» **PROBLEM TO SOLVE**: Please copy the lines below exactly, from the first one through the line showing "SUN = np.array([0.62, -0.28, 0.73]);".

» **MATERIAL**:
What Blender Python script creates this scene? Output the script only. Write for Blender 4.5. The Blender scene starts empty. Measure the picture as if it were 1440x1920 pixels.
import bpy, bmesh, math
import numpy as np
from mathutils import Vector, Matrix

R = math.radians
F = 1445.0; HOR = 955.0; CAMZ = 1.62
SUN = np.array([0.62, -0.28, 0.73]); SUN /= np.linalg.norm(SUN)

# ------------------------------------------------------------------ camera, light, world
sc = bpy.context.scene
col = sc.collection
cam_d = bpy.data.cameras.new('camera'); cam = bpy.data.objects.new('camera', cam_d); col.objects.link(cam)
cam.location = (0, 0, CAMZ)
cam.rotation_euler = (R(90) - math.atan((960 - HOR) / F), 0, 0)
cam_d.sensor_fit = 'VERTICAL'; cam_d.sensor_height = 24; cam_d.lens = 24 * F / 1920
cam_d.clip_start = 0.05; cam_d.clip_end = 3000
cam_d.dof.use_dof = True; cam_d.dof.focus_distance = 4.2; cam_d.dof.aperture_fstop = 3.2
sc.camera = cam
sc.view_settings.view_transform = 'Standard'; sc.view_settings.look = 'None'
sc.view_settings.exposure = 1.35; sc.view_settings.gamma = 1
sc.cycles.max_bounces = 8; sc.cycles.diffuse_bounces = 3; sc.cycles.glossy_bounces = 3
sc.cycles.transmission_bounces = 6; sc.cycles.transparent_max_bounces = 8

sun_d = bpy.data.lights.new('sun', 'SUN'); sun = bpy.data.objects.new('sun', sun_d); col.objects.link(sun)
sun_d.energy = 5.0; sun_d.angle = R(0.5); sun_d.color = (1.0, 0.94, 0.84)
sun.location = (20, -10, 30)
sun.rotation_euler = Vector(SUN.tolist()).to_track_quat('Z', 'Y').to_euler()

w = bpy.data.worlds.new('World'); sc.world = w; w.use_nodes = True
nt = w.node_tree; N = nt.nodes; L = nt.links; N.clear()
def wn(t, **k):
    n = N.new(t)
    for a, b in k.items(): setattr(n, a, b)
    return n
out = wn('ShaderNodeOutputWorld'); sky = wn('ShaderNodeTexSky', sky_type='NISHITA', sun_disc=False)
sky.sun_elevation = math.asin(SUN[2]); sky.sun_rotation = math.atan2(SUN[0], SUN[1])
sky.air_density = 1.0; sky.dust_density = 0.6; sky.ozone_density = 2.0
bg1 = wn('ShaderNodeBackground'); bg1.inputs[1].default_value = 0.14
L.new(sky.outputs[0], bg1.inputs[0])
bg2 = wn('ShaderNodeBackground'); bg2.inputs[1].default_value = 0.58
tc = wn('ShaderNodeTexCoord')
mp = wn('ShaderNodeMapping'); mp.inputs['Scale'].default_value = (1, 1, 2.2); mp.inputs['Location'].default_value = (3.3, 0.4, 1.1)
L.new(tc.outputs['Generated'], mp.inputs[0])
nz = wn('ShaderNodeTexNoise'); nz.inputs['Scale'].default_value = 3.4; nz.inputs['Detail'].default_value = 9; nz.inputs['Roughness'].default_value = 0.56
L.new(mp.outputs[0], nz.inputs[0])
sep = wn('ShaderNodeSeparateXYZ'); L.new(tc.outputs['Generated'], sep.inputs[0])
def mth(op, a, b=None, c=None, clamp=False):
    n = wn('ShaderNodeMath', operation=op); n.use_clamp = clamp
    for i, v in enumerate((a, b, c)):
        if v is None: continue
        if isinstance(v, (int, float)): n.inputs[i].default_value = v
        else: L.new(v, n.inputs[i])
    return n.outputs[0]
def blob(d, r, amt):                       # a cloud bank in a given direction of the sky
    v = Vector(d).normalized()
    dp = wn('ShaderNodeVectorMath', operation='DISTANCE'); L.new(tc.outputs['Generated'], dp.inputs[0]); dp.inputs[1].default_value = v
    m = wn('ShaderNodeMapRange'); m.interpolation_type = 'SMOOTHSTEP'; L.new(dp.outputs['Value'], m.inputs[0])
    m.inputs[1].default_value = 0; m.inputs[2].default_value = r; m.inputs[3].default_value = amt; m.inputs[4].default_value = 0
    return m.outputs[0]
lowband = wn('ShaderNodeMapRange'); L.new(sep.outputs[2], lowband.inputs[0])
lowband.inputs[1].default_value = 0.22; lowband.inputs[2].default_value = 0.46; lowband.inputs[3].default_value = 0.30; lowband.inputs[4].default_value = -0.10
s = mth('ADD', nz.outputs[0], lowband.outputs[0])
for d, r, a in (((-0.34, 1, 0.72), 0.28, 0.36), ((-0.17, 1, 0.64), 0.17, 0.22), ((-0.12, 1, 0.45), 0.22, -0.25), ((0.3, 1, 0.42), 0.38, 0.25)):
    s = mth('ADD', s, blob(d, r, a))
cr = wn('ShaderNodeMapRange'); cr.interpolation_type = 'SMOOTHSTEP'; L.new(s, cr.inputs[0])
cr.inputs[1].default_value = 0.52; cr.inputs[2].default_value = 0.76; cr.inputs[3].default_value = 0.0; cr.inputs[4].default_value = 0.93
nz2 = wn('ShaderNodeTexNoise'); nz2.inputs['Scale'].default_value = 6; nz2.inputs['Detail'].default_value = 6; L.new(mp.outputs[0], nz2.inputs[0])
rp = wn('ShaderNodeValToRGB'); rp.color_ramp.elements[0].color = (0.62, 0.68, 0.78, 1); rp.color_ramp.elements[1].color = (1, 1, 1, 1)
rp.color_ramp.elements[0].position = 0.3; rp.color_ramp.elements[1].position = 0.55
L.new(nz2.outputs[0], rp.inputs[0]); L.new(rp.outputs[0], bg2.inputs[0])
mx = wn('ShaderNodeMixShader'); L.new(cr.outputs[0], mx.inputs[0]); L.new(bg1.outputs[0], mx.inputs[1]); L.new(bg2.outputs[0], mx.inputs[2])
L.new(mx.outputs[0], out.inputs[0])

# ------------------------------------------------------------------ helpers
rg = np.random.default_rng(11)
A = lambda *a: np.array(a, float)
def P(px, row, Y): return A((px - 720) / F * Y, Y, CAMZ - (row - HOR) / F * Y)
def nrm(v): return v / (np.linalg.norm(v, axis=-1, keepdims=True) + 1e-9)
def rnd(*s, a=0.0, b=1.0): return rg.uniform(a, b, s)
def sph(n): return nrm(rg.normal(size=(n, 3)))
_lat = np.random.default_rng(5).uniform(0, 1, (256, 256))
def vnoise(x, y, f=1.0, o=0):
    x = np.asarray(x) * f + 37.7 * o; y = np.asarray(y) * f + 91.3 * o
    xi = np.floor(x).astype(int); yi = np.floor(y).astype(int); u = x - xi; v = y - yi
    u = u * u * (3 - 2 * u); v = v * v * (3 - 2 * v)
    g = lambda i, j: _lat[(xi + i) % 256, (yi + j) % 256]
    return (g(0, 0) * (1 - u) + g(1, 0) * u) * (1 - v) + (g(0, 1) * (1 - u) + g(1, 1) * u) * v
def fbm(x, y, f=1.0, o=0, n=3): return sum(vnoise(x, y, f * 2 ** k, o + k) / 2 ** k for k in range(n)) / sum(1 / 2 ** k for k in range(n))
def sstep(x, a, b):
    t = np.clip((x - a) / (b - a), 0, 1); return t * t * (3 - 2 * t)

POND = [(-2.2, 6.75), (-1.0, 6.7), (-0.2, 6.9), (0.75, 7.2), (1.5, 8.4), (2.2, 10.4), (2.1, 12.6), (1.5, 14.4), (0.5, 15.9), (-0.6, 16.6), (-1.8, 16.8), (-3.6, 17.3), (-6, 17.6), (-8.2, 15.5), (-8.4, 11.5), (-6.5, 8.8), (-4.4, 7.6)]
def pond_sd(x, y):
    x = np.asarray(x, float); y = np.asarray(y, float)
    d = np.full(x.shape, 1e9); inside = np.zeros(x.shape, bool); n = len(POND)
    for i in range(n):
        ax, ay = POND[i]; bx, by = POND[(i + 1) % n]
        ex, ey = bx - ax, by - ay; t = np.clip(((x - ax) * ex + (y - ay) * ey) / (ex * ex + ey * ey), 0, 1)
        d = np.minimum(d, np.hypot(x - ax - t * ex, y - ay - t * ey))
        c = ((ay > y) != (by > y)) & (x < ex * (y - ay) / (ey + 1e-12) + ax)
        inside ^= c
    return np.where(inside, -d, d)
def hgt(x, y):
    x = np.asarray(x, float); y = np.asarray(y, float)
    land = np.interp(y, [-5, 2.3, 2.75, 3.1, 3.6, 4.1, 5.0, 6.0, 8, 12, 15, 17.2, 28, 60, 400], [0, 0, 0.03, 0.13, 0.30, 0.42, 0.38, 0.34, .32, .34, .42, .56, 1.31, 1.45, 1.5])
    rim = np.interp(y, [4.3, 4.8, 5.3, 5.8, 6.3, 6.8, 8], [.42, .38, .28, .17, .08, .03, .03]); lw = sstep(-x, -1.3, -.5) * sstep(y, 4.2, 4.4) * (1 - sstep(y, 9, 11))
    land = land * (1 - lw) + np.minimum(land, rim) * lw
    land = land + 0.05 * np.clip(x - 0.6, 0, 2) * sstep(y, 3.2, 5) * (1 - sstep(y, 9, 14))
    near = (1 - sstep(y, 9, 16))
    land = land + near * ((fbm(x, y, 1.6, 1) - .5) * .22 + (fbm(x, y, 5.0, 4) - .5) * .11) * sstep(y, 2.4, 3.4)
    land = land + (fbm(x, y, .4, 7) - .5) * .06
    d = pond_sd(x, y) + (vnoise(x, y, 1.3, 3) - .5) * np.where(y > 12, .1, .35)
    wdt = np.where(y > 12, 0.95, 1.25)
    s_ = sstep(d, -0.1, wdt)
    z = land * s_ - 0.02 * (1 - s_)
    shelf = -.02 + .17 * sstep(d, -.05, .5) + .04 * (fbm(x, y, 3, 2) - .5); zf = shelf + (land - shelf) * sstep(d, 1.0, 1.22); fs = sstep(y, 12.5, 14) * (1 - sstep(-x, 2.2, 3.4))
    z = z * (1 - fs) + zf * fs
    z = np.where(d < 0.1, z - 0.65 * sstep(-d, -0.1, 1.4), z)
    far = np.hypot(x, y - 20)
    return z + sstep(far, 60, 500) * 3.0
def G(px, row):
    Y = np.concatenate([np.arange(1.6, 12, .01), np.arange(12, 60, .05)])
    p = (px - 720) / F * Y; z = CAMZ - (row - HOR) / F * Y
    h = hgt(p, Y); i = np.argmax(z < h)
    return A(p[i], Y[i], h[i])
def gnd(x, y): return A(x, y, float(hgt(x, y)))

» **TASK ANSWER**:
What Blender Python script creates this scene? Output the script only. Write for Blender 4.5. The Blender scene starts empty. Measure the picture as if it were 1440x1920 pixels.
import bpy, bmesh, math
import numpy as np
from mathutils import Vector, Matrix

R = math.radians
F = 1445.0; HOR = 955.0; CAMZ = 1.62
SUN = np.array([0.62, -0.28, 0.73]); SUN /= np.linalg.norm(SUN)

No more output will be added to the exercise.